§ **Required work**: Copy each line that has the string "scene" somewhere in it.
+ + + +
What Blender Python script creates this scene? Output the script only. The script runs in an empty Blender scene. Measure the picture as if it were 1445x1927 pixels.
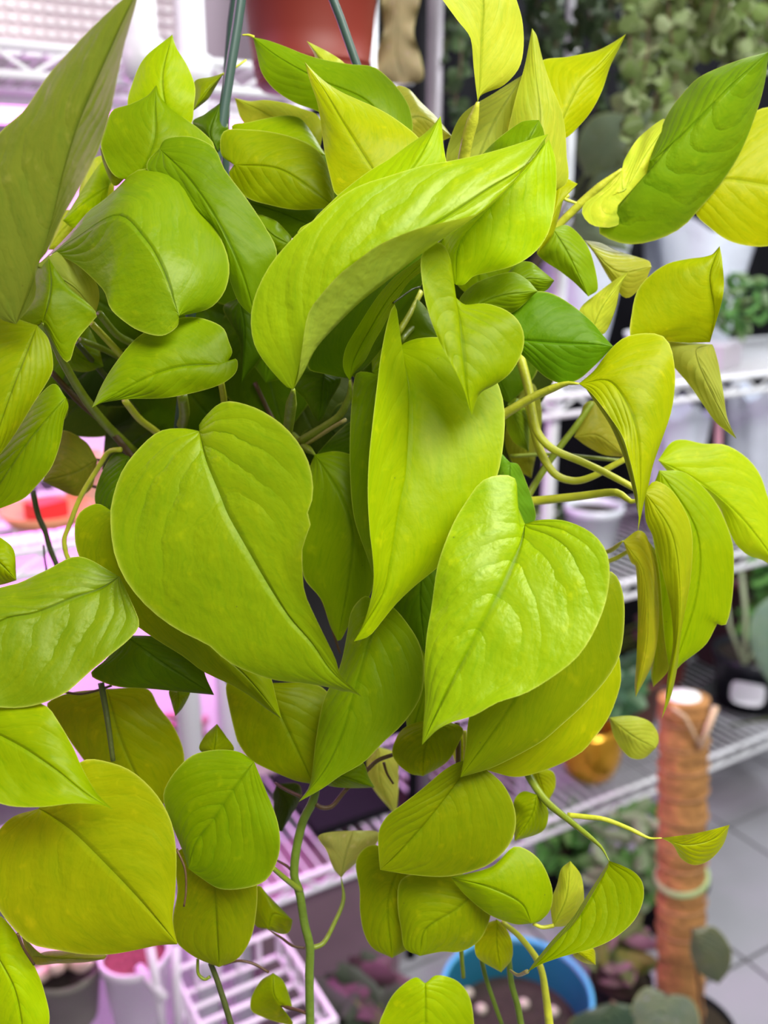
import bpy, bmesh, math, random
from mathutils import Vector, Matrix, Euler
random.seed(7)
D = bpy.data
SC = bpy.context.scene
COL = SC.collection
# ------------------------------------------------------------------ camera
W, H = 1445, 1927
VFOV = math.radians(58); F = (H / 2) / math.tan(VFOV / 2)
CAM = Vector((0, 0, 1.5)); YAW = math.radians(30); PITCH = math.radians(17)
cd = D.cameras.new('camera'); cam = D.objects.new('camera', cd); COL.objects.link(cam)
cam.location = CAM; cam.rotation_euler = (math.pi / 2 - PITCH, 0, -YAW)
cd.sensor_fit = 'VERTICAL'; cd.sensor_height = 24; cd.lens = 12 / math.tan(VFOV / 2)
cd.clip_start = .01
cd.dof.use_dof = True; cd.dof.focus_distance = .43; cd.dof.aperture_fstop = 4.2
SC.camera = cam
RM = Euler((math.pi / 2 - PITCH, 0, -YAW)).to_matrix()
# ------------------------------------------------------------------ world, light, exposure
w = D.worlds.new('world'); SC.world = w; w.use_nodes = True
w.node_tree.nodes['Background'].inputs[0].default_value = (.93, .96, 1, 1)
w.node_tree.nodes['Background'].inputs[1].default_value = .25
def area(name, loc, target, size, energy, color):
    l = D.lights.new(name, 'AREA'); l.energy = energy; l.color = color; l.shape = 'RECTANGLE'
    l.size, l.size_y = size; o = D.objects.new(name, l); COL.objects.link(o); o.location = loc
    o.rotation_euler = (Vector(target) - Vector(loc)).to_track_quat('-Z', 'Y').to_euler(); return o
area('ceiling_panel_light', (.40, -.70, 2.65), (.25, .4, 1.4), (1.5, .6), 68, (1, .98, .93))
area('ceiling_tube_light', (1.9, 1.2, 2.9), (1.3, 1.3, .6), (1.6, .3), 60, (.93, .96, 1))
area('grow_light_panel', (-.75, 1.25, 2.15), (-.1, .8, 1.3), (.9, .35), 6, (1, .5, .95))
SC.view_settings.view_transform = 'Standard'; SC.view_settings.look = 'None'
SC.view_settings.gamma = 1; SC.view_settings.use_curve_mapping = False
SC.view_settings.exposure = 0.0

# ------------------------------------------------------------------ space helpers
def P(x, y, d):                      # photograph pixel + distance along the view axis (m) -> point in the room
    return CAM + RM @ Vector(((x - W / 2) / F * d, -(y - H / 2) / F * d, -d))
def RAY(x, y): return RM @ Vector(((x - W / 2) / F, -(y - H / 2) / F, -1))
def ONZ(x, y, z): r = RAY(x, y); return CAM + r * ((z - CAM.z) / r.z)
def ONY(x, y, Y): r = RAY(x, y); return CAM + r * ((Y - CAM.y) / r.y)
def pts(s): return [tuple(float(c) for c in q.split(',')) for q in s.split()] if s else []
def catmull(p, n):
    """centripetal-ish smooth curve through p resampled to n+1 points by length"""
    if len(p) == 2: return [tuple(a + (b - a) * i / n for a, b in zip(*p)) for i in range(n + 1)]
    q = [tuple(2 * a - b for a, b in zip(p[0], p[1]))] + list(p) + [tuple(2 * a - b for a, b in zip(p[-1], p[-2]))]
    out = []
    for i in range(1, len(q) - 2):
        a, b, c, d = q[i - 1:i + 3]
        L = math.dist(b, c)
        m1 = [.5 * (cc - aa) for aa, cc in zip(a, c)]; m2 = [.5 * (dd - bb) for bb, dd in zip(b, d)]
        for m in (m1, m2):           # keep tangents no longer than the span: no overshoot
            l = math.sqrt(sum(k * k for k in m)) or 1
            s = min(1, L / l)
            m[:] = [k * s for k in m]
        for k in range(12):
            t = k / 12; h1 = 2*t**3 - 3*t*t + 1; h2 = t**3 - 2*t*t + t; h3 = -2*t**3 + 3*t*t; h4 = t**3 - t*t
            out.append(tuple(h1*bb + h2*u + h3*cc + h4*v for bb, u, cc, v in zip(b, m1, c, m2)))
    out.append(tuple(p[-1]))
    cum = [0]
    for a, b in zip(out, out[1:]): cum.append(cum[-1] + math.dist(a, b))
    res = []; j = 0
    for i in range(n + 1):
        t = cum[-1] * i / n
        while j < len(out) - 2 and cum[j + 1] < t: j += 1
        f = (t - cum[j]) / ((cum[j + 1] - cum[j]) or 1); f = min(max(f, 0), 1)
        res.append(tuple(a + (b - a) * f for a, b in zip(out[j], out[j + 1])))
    return res
def look(curve, t):
    x = min(max(t, 0), 1) * (len(curve) - 1); i = min(int(x), len(curve) - 2); f = x - i
    return tuple(a + (b - a) * f for a, b in zip(curve[i], curve[i + 1]))

# ------------------------------------------------------------------ object helpers
def tag(o, label=None, cat=None, group=None, kind=None):
    for k, v in (('label', label), ('category', cat), ('group', group), ('kind', kind)):
        if v: o[k] = v
    return o
def empty(name, loc, label=None, cat=None, group=None):
    o = D.objects.new(name, None); COL.objects.link(o); o.location = loc; o.empty_display_size = .02
    return tag(o, label, cat, group)
def origin(o):
    v = Vector((0, 0, 0))
    while o is not None: v = v + o.location; o = o.parent
    return v
def mesh_obj(name, verts, faces, mat, parent=None, uv=None, smooth=True, loc=None, color=None):
    """verts in room coordinates; linked with its origin at loc (or the parent's)"""
    off = Vector(loc) if loc is not None else (origin(parent) if parent else Vector((0, 0, 0)))
    me = D.meshes.new(name); me.from_pydata([tuple(Vector(v) - off) for v in verts], [], faces)
    if uv:
        l = me.uv_layers.new(name='UVMap')
        for lp in me.loops: l.data[lp.index].uv = uv[lp.vertex_index]
    if smooth: me.shade_smooth()
    me.materials.append(mat)
    o = D.objects.new(name, me); COL.objects.link(o); o.parent = parent
    o.location = off - (origin(parent) if parent else Vector((0, 0, 0)))
    if color: o.color = (*color, 1)
    return o
class MB:                            # collects simple solids into one mesh
    def __init__(s): s.v = []; s.f = []
    def add(s, v, f): b = len(s.v); s.v += [Vector(q) for q in v]; s.f += [tuple(b + i for i in q) for q in f]; return s
    def box(s, c, size, rz=0):
        c = Vector(c); x, y, z = (k / 2 for k in size); m = Matrix.Rotation(rz, 3, 'Z')
        v = [c + m @ Vector((i * x, j * y, k * z)) for i in (-1, 1) for j in (-1, 1) for k in (-1, 1)]
        return s.add(v, [(0, 1, 3, 2), (4, 6, 7, 5), (0, 4, 5, 1), (2, 3, 7, 6), (0, 2, 6, 4), (1, 5, 7, 3)])
    def tube(s, path, r, n=8, cap=True):
        path = [Vector(p) for p in path]; rs = r if isinstance(r, (list, tuple)) else [r] * len(path)
        v = []; f = []; up = None
        for i, p in enumerate(path):
            t = (path[min(i + 1, len(path) - 1)] - path[max(i - 1, 0)]).normalized()
            if up is None: up = t.orthogonal().normalized()
            up = (up - t * up.dot(t)).normalized(); b = t.cross(up)
            for k in range(n):
                a = 2 * math.pi * k / n; v.append(p + (up * math.cos(a) + b * math.sin(a)) * rs[i])
        for i in range(len(path) - 1):
            for k in range(n): f.append((i*n + k, i*n + (k+1) % n, (i+1)*n + (k+1) % n, (i+1)*n + k))
        if cap: f += [tuple(range(n))[::-1], tuple((len(path)-1)*n + k for k in range(n))]
        return s.add(v, f)
    def lathe(s, c, prof, n=40, axis=None):
        c = Vector(c); v = []; f = []
        m = Vector((0, 0, 1)).rotation_difference(Vector(axis)).to_matrix() if axis is not None else Matrix.Identity(3)
        for r, z in prof:
            for k in range(n):
                a = 2 * math.pi * k / n; v.append(c + m @ Vector((r * math.cos(a), r * math.sin(a), z)))
        for i in range(len(prof) - 1):
            for k in range(n): f.append((i*n + k, i*n + (k+1) % n, (i+1)*n + (k+1) % n, (i+1)*n + k))
        return s.add(v, f)
    def obj(s, name, mat, parent=None, smooth=False, loc=None, color=None):
        return mesh_obj(name, s.v, s.f, mat, parent, smooth=smooth, loc=loc, color=color)

# ------------------------------------------------------------------ materials
def new_mat(name):
    m = D.materials.new(name); m.use_nodes = True; nt = m.node_tree; nt.nodes.clear()
    return m, nt, lambda t, **k: _node(nt, t, k)
def _node(nt, t, k):
    n = nt.nodes.new(t)
    for a, b in k.items(): setattr(n, a, b)
    return n
def plain(name, col, rough=.5, metal=0, noise=0, scale=30, bump=0, spec=.5, emit=None, trans=0, coat=0):
    m, nt, N = new_mat(name); L = nt.links.new
    out = N('ShaderNodeOutputMaterial'); b = N('ShaderNodeBsdfPrincipled'); L(b.outputs[0], out.inputs[0])
    b.inputs['Base Color'].default_value = (*col, 1); b.inputs['Roughness'].default_value = rough
    b.inputs['Metallic'].default_value = metal; b.inputs['Specular IOR Level'].default_value = spec
    b.inputs['Coat Weight'].default_value = coat
    if trans: b.inputs['Transmission Weight'].default_value = trans
    if emit: b.inputs['Emission Color'].default_value = (*emit[:3], 1); b.inputs['Emission Strength'].default_value = emit[3]
    tc = N('ShaderNodeTexCoord'); nz = N('ShaderNodeTexNoise'); nz.inputs['Scale'].default_value = scale
    nz.inputs['Detail'].default_value = 5; L(tc.outputs['Object'], nz.inputs['Vector'])
    if noise:
        mx = N('ShaderNodeMix', data_type='RGBA'); L(nz.outputs[0], mx.inputs[0])
        mx.inputs[6].default_value = tuple(c * (1 - noise) for c in col) + (1,)
        mx.inputs[7].default_value = tuple(min(1, c * (1 + noise)) for c in col) + (1,)
        L(mx.outputs[2], b.inputs['Base Color'])
    if bump:
        bp = N('ShaderNodeBump'); bp.inputs['Strength'].default_value = bump; bp.inputs['Distance'].default_value = .01
        L(nz.outputs[0], bp.inputs['Height']); L(bp.outputs[0], b.inputs['Normal'])
    return m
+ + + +
§ **Result of the task**:
What Blender Python script creates this scene? Output the script only. The script runs in an empty Blender scene. Measure the picture as if it were 1445x1927 pixels.
SC = bpy.context.scene